John 14:26  But the Comforter, which is the Holy Ghost, whom the Father will send in my name, he shall teach you all things, and bring all things to your remembrance, whatsoever I have said unto you.

Oh, yeah, the Holy Spirit...I remember Him! He is God! And He still speaks to us, even today, when many say that God is silent and only speaks while we are reading what we read in His word, the Bible. True, the Holy Spirit does reveal His word to us while we are reading His word. But He also reminds us of the things He has said in His word. 

Does this make me arrogant? To think that I am so precious to God that He would speak to me, to remind me of His caring for me, His words of comfort, and caution, and love? No. It humbles me. It reminds me that I can do nothing of myself. It reminds me of how dependent I am of Him, and how much He cares for me. 

I am grateful that I am getting more and more absent minded, because it serves as a reminder of how much I need Jesus, need His Comforter, His Holy Spirit, Who reminds me of His love and protection over me.

But I will hope continually, and will yet praise thee more and more.   
My mouth shall shew forth thy righteousness and thy salvation all the day; for I know not the numbers thereof.   
I will go in the strength of the Lord GOD: I will make mention of thy righteousness, even of thine only.   
O God, thou hast taught me from my youth: and hitherto have I declared thy wondrous works
  
Now also when I am old and grayheaded, O God, forsake me not; until I have shewed thy strength unto this generation, and thy power to every one that is to come.   
Thy righteousness also, O God, is very high, who hast done great things: O God, who is like unto thee!   Thou, which hast shewed me great and sore troubles,
 shalt quicken me again, 
and shalt bring me up again from the depths of the earth. 
Thou shalt increase my greatness, 
and comfort me on every side. 
Psalm 71:14-21

Thursday, 29 March 2012

Joy

When I first wake up in the morning I usually look, and feel, my worst. If I were to see myself the way others would see me I'm sure I would scare myself to near death. And the thoughts that go through my head (!!!): grumble, grumble, grumble; this or that aches, I'm too cold, I'm too hot, I've gotta do __________ (before leaving for work)...and this morning was no different. It is so much a part of my morning "me" that I don't even notice it. This morning, I was made very aware of it.

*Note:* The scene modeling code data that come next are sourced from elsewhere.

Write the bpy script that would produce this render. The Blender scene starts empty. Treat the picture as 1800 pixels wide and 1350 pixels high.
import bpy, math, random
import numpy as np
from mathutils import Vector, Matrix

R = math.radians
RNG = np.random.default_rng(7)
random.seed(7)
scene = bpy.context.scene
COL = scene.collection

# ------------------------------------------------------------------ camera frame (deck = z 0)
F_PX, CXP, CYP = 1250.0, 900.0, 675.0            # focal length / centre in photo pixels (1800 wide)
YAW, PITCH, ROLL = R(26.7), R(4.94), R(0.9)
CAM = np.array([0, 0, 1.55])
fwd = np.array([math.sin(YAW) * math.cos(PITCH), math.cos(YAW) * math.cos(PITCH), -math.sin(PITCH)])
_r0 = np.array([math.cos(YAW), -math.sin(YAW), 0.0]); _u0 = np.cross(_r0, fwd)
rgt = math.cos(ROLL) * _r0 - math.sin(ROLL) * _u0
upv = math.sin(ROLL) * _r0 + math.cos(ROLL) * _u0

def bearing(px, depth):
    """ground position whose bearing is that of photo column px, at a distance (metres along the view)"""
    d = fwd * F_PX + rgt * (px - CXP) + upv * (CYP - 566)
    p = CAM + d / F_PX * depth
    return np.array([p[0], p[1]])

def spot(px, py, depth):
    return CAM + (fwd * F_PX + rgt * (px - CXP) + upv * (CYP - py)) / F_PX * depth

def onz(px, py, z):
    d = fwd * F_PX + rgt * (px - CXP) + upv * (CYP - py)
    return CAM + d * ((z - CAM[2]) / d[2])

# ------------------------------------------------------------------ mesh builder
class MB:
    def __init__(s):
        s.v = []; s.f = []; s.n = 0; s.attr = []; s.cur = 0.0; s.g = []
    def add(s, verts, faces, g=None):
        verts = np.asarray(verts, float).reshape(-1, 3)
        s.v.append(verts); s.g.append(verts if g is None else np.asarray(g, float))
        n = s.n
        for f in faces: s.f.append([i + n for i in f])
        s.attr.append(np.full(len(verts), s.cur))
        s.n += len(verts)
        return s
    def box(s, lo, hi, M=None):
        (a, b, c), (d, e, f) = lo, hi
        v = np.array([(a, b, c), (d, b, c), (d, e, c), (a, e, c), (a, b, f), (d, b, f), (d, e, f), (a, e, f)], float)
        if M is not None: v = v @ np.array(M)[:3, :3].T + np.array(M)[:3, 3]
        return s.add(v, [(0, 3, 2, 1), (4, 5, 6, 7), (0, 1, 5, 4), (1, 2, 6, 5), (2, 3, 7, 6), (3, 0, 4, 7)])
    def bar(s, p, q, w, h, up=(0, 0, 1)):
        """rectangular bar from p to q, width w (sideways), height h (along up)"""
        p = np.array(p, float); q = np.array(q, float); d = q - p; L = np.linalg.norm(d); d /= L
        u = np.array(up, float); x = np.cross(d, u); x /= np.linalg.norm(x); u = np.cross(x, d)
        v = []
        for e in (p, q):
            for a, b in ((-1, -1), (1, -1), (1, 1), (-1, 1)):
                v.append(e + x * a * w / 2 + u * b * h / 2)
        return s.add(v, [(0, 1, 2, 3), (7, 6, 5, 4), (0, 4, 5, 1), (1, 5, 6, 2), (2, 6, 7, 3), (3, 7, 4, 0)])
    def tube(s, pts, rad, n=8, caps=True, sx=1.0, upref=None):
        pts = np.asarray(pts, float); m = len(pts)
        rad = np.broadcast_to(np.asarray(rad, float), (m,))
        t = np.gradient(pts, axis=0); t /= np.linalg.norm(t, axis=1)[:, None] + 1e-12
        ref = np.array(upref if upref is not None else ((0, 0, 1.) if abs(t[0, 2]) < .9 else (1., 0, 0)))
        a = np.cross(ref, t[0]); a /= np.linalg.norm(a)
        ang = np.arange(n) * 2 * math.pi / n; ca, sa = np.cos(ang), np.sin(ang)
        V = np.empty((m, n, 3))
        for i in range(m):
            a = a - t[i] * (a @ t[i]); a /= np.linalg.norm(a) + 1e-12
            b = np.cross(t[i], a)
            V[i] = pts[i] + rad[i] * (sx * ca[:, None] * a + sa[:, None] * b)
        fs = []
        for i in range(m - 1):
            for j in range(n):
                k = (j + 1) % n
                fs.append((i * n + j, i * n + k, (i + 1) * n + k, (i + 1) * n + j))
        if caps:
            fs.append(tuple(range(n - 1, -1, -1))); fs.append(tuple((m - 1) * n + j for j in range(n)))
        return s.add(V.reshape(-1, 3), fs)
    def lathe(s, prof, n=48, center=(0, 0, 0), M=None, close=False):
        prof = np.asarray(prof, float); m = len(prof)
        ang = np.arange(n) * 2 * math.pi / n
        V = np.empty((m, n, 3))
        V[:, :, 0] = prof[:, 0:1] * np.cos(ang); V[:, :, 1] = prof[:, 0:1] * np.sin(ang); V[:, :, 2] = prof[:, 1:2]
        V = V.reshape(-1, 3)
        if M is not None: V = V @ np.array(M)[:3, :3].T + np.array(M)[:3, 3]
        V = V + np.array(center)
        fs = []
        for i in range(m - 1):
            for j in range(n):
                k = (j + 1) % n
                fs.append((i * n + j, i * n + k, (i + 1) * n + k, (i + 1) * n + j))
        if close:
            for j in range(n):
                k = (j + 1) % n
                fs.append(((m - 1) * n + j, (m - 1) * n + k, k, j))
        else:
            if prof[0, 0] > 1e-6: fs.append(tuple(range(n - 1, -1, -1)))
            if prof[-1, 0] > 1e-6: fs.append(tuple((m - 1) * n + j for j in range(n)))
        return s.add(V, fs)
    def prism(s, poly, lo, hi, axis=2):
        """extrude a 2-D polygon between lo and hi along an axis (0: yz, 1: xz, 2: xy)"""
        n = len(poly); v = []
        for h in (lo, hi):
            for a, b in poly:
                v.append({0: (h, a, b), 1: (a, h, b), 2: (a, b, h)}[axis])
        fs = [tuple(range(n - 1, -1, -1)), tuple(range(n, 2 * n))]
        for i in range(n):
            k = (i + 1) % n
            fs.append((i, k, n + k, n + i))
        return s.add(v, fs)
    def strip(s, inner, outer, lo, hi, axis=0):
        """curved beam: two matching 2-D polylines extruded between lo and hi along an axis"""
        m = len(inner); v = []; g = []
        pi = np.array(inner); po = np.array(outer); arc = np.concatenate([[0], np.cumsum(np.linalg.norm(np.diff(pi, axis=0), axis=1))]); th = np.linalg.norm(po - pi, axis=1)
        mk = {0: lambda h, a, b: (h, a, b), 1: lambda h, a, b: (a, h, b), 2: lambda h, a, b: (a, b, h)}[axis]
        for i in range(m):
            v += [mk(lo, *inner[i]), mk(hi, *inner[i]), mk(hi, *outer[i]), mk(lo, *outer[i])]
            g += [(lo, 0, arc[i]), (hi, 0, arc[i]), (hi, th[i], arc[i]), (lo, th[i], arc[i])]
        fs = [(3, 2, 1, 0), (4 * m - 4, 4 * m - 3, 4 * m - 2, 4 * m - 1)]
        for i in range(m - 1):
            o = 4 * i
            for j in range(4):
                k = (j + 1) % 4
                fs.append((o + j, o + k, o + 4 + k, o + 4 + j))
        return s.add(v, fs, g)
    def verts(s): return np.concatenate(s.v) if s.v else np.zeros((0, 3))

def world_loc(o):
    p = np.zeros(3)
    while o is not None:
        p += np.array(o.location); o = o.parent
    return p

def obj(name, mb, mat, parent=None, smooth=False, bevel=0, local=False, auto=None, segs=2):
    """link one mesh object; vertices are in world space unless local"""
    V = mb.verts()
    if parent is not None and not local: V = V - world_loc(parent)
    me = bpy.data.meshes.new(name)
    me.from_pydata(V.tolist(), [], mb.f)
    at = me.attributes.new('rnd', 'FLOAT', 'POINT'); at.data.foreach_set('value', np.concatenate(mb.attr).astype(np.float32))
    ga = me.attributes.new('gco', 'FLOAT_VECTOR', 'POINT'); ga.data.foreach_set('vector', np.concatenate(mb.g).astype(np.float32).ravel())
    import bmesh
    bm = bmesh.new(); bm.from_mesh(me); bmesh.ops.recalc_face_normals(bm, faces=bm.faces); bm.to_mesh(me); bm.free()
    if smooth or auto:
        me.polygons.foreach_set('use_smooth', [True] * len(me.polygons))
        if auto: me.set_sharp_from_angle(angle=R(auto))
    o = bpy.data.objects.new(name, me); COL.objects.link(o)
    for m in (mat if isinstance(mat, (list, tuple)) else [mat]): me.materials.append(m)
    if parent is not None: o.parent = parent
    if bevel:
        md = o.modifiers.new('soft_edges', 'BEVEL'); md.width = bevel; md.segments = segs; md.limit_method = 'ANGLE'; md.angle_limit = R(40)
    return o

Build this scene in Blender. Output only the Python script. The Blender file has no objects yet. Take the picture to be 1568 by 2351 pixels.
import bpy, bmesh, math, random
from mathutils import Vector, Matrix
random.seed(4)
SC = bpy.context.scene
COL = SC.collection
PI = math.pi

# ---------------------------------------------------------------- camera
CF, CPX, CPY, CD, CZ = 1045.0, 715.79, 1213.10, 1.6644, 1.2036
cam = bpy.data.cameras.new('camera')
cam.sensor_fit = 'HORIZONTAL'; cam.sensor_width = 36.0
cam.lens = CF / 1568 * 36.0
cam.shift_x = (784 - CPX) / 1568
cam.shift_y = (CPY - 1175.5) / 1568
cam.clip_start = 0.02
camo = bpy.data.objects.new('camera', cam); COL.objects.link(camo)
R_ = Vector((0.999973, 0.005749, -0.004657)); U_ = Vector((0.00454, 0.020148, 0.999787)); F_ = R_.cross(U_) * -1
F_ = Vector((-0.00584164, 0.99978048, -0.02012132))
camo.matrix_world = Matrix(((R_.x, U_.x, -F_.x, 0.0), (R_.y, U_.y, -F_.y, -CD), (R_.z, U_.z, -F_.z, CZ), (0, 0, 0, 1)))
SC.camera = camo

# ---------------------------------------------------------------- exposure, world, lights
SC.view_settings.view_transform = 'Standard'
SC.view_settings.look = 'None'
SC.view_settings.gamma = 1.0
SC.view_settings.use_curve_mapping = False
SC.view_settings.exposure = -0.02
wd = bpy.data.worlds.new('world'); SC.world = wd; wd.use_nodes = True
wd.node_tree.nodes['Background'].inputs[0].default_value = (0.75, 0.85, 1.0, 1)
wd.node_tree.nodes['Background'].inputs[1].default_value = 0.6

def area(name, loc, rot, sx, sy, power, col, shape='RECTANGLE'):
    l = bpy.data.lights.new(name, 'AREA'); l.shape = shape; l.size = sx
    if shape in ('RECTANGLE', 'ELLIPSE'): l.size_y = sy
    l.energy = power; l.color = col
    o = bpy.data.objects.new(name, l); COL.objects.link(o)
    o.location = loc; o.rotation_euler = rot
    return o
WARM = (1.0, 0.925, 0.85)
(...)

When I got up this morning, it was the usual.

Thoughts that jumble in my brain:

1. about something that has been a thorn at my side at work

2. the thoughts meander to the fact that I don't have a joyful demeanor, and  I  think on that, that people should see me endure things better than I do, that I shouldn't be so grumpy. One day last week one of the girls (my daughter's age, well a little younger actually) told me "You shouldn't be so mean"....really? Me? Mean? I kinda blew it off because I really couldn't see it.

3. so my thoughts, still sorting through this stuff and trying to justify myself, thought "well when tshtf I will have been exercised and strengthened by all the B.S. enough so that when others are terrified I will be at peace, maybe even joyful"

and then this thought entered into my thoughts (believe me when I say that I know my thoughts in the morning and they do not reflect that which entered into them, to my sorrow and shame, and I pray that the Lord will continue to work with me on that):

"THE JOY OF THE LORD IS YOUR STRENGTH"

That appears only once in the Bible. It occurs when the book of the law is read to the people, and they cry because of their conviction of their errors and sins, and Nehemiah tells them not to cry:

 Neh 8:8  So they read in the book in the law of God distinctly, and gave the sense, and caused them to understand the reading.
Neh 8:9  And Nehemiah, which is the Tirshatha, and Ezra the priest the scribe, and the Levites that taught the people, said unto all the people, This day is holy unto the LORD your God; mourn not, nor weep. For all the people wept, when they heard the words of the law.
Neh 8:10  Then he said unto them, Go your way, eat the fat, and drink the sweet, and send portions unto them for whom nothing is prepared: for this day is holy unto our Lord: neither be ye sorry; 
 for the joy of the LORD is your strength.

I don't believe the Lord wants us to be fake "Pollyannas" who put on a happy face to pretend everything is wonderful, all-the-while pushing down our anger, despair, hopelessness, etc. I believe He wants us to have His joy that is in Him truly, a joy that is founded on Him and strengthened by Him.

I only get little glimpses of that joy. I think the main reason for this  is because of the fact that I often forget to count my blessings and to be grateful for what He has done and continues to do for me.

The last few days I've been reading a little book (which I got from Ebay when I purchased a whole box full of books for about $60 dollars a couple of years ago, what a treasure of books I received!!!) entitled: "Bar Mitzvah Treasury: The Jewish Heritage as Set Down in Story, Legend & Essay". Each short chapter is simply delightful. The chapter that is titled "Eleazar of Mayence Leaves a Will" is wonderful, full of excellent advice that I need to prayerfully ask the Lord to help me incorporate these valuable gems into my every day life.

I hope to later give some excerpts from this wonderful will...or if anyone has more information about the ethical will of Eleazar of Mayence, (a link to this would be wonderful!) please do share!